Le lendemain, on s’est retrouvé sans bagages - ils avaient été embarqués dans l’avion qui n’a pas pu décoller et on ne les avait pas encore récupérés - dans un centre culturel avec ceux chargés de s’occuper de notre séjour pour échanger sur la suite du programme. A la rencontre, on nous a demandé si on voulait rentrer chez nous ou bien rester le temps que l’on réorganise notre séjour qui a été vraiment bouleversé. Parmi nous, il y avait deux Zimbabwéens qui ont dit qu’ils préféraient retourner chez eux parce qu’ils ne pensaient pas un seul instant qu’ils pouvaient se retrouver dans une situation de grande insécurité dans un pays comme les Etats-Unis censés être l’endroit le plus sûr du monde. Le reste du groupe a préféré rester en estimant qu’il n’était pas du tout prudent de rentrer dans ces conditions.

C’est ainsi que nous sommes allés visiter le Parlement à Washington, des centres de prise en charge de PVVIH (NDLR : personnes vivant avec le VIH). Après Washington, on est allé seulement à Atlanta et pas dans les autres villes au programme notamment Denver et Seattle, car avec les événements, beaucoup de guides qui nous servaient d’interprètes ont démissionné. Il ne restait que deux qui ne pouvaient pas encadrer tout le groupe qui devait être réparti en trois suivant les centres d’intérêt des uns et des autres à savoir la santé, l’environnement et l’économie.

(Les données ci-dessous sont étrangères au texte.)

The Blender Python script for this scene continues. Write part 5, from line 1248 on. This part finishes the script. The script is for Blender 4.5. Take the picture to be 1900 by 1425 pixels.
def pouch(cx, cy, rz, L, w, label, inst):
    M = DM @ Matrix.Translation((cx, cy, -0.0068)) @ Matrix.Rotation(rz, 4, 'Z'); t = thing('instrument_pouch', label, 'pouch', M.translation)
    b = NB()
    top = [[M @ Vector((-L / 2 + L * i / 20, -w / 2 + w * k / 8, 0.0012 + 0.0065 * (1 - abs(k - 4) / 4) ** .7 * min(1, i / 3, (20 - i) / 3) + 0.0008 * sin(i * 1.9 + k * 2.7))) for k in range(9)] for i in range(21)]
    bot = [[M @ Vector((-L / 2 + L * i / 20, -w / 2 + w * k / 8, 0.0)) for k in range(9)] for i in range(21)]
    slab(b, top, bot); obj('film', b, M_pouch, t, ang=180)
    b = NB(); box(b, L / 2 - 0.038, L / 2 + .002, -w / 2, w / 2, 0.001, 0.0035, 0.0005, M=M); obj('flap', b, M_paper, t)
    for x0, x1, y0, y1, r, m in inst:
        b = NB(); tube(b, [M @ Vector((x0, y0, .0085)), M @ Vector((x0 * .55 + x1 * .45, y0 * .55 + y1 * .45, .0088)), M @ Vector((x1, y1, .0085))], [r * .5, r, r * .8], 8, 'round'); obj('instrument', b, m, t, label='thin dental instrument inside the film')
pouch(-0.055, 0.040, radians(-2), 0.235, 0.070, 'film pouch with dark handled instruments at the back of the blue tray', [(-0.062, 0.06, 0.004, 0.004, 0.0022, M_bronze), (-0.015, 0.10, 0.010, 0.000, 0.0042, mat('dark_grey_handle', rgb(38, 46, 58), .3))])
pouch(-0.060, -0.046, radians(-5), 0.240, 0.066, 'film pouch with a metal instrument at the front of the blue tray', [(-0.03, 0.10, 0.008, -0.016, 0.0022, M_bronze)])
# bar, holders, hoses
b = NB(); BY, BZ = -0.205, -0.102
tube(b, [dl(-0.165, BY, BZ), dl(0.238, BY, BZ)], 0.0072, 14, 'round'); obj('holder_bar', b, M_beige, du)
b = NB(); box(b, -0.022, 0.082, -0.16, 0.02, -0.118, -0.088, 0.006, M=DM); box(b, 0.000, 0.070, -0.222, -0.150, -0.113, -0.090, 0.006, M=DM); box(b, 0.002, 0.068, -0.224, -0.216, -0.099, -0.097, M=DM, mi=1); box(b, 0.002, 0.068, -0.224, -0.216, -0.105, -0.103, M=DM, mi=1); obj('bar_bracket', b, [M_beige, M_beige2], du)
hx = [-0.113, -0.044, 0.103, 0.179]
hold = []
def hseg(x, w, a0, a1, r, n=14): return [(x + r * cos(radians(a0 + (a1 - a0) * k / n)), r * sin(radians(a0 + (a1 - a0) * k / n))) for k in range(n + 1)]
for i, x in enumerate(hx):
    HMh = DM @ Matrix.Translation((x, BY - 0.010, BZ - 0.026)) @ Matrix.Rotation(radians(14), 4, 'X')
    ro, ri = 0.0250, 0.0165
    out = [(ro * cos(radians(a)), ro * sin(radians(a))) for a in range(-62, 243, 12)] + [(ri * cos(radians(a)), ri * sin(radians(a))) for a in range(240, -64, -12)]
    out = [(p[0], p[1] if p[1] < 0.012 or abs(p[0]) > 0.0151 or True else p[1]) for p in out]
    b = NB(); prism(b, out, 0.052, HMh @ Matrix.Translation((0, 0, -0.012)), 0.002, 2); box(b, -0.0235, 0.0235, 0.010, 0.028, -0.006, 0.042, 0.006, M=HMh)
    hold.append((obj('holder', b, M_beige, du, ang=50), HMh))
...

Avez-vous eu connaissance de victimes burkinabè dans les attentats du 11-Septembre ?

Non. La situation était confuse. Tout était fermé. Je n’ai même pas pu par exemple me rendre à l’ambassade du Burkina à Washington. Peut-être que si j’avais pu m’y rendre, j’aurais eu de plus amples informations par rapport à la situation.

Dix ans après, quelles sont les images des attentats qui restent gravées à jamais dans votre mémoire ?

Ce que je ne peux pas oublier, ce sont les pleurs des gens que j’ai rencontrés. Il y a eu des dégâts matériels considérables mais cela n’est rien par rapport aux vies humaines perdues à jamais. On se demande ce qui a bien pu pousser les auteurs des attentats à commettre de tels actes qui ont tué beaucoup d’innocents. Des gens sont morts sans savoir ce qu’ils ont commis comme faute. Je ne peux pas oublier la date du mardi 11 septembre 2001 qui a été d’ailleurs qualifiée de mardi noir. J’ai été aussi marquée par la fuite éperdue des gens qui couraient dans tous les sens sans savoir ce qui se passe. Toute ma vie, je ne pourrai jamais oublier cela.

Oussama Ben Laden, considéré par les Américains comme le commanditaire de ces attentats, a été tué cette année en début mai. Quelle a été votre réaction en apprenant cette nouvelle ?

Est-ce que le fait d’avoir tué Ben Laden peut ramener à la vie tous ceux qui sont morts dans les attentats ? Peut-être qu’en éliminant Ben Laden, cela dissuaderait d’autres qui seraient tentés de faire la même chose que lui. Sinon, c’est fini pour tous ceux qui ont été tués ; c’est une perte pour l’Amérique et le monde entier.